──────── RAW DATA ────────
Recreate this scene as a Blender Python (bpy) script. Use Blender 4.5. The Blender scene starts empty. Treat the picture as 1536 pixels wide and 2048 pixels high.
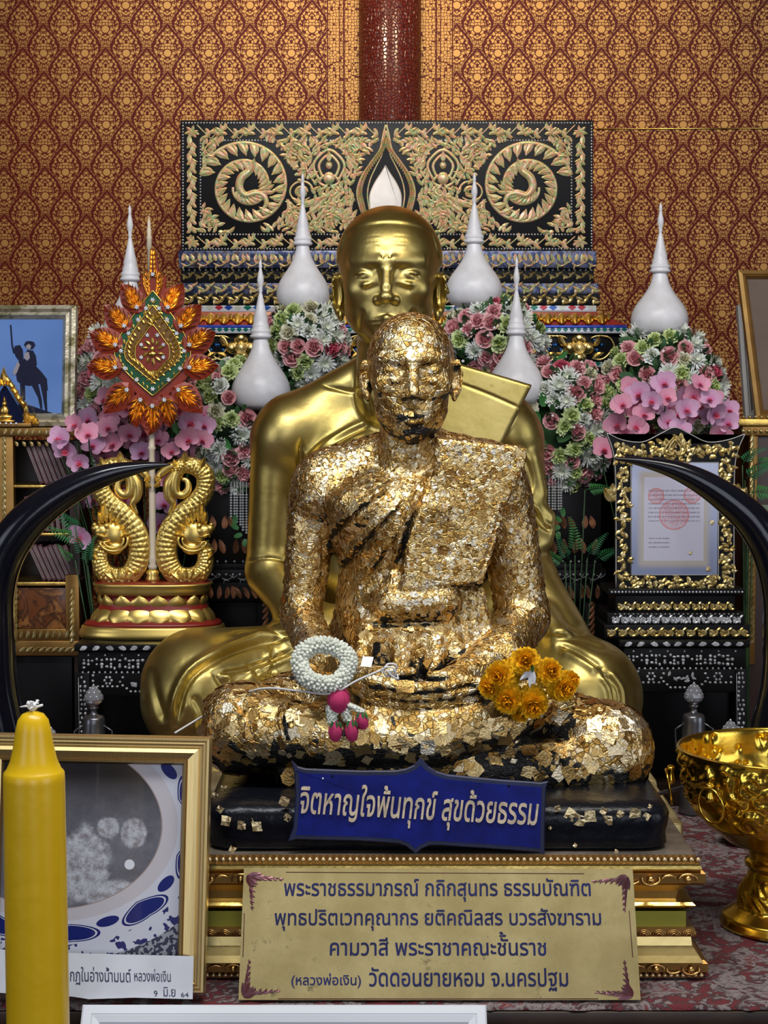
import bpy, bmesh, math, random
import numpy as np
from mathutils import Vector, Matrix, Euler

random.seed(7)
RNG = np.random.default_rng(11)
SC = bpy.context.scene
COL = SC.collection
PI = math.pi

# ------------------------------------------------------------------ camera
FPX, CX, CY, CAMH = 3600.0, 768.0, 1024.0, 1.03
TILT = math.atan(224.0 / FPX)
cam_data = bpy.data.cameras.new('camera')
cam = bpy.data.objects.new('camera', cam_data)
COL.objects.link(cam)
cam.location = (0, 0, CAMH)
cam.rotation_euler = (PI / 2 - TILT, 0, 0)
cam_data.sensor_fit = 'HORIZONTAL'
cam_data.sensor_width = 36.0
cam_data.lens = 36.0 * FPX / 1536.0
cam_data.clip_start = 0.05
SC.camera = cam
SC.view_settings.view_transform = 'Standard'
SC.view_settings.look = 'None'
SC.view_settings.gamma = 1.0
SC.view_settings.use_curve_mapping = False
SC.view_settings.exposure = 0.0
SC.cycles.max_bounces = 6
SC.cycles.diffuse_bounces = 2
SC.cycles.glossy_bounces = 4
SC.cycles.transmission_bounces = 4
SC.cycles.caustics_reflective = False
SC.cycles.caustics_refractive = False
SC.cycles.sample_clamp_indirect = 4.0

COS_T, SIN_T = math.cos(TILT), math.sin(TILT)


def pix(px, py, Y):
    """world point seen at photograph pixel (px, py) on the plane y = Y"""
    a = (px - CX) / FPX
    b = (CY - py) / FPX
    dy = COS_T + b * SIN_T
    dz = -SIN_T + b * COS_T
    t = Y / dy
    return Vector((a * t, Y, CAMH + dz * t))


def npx(px, py, Y):
    return np.array(pix(px, py, Y))


def proj(V):
    """world points (n,3) -> photograph pixels"""
    x, y, z = V[:, 0], V[:, 1], V[:, 2] - CAMH
    f = y * COS_T - z * SIN_T
    u = y * SIN_T + z * COS_T
    return CX + FPX * x / f, CY - FPX * u / f


def zat(py, Y):
    return pix(CX, py, Y).z


def xat(px, Y, py=1000):
    return pix(px, py, Y).x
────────
**SET EXERCISE**
Count each line where the string "pixels" occurs, and write only the number.

**THE ANSWER**
2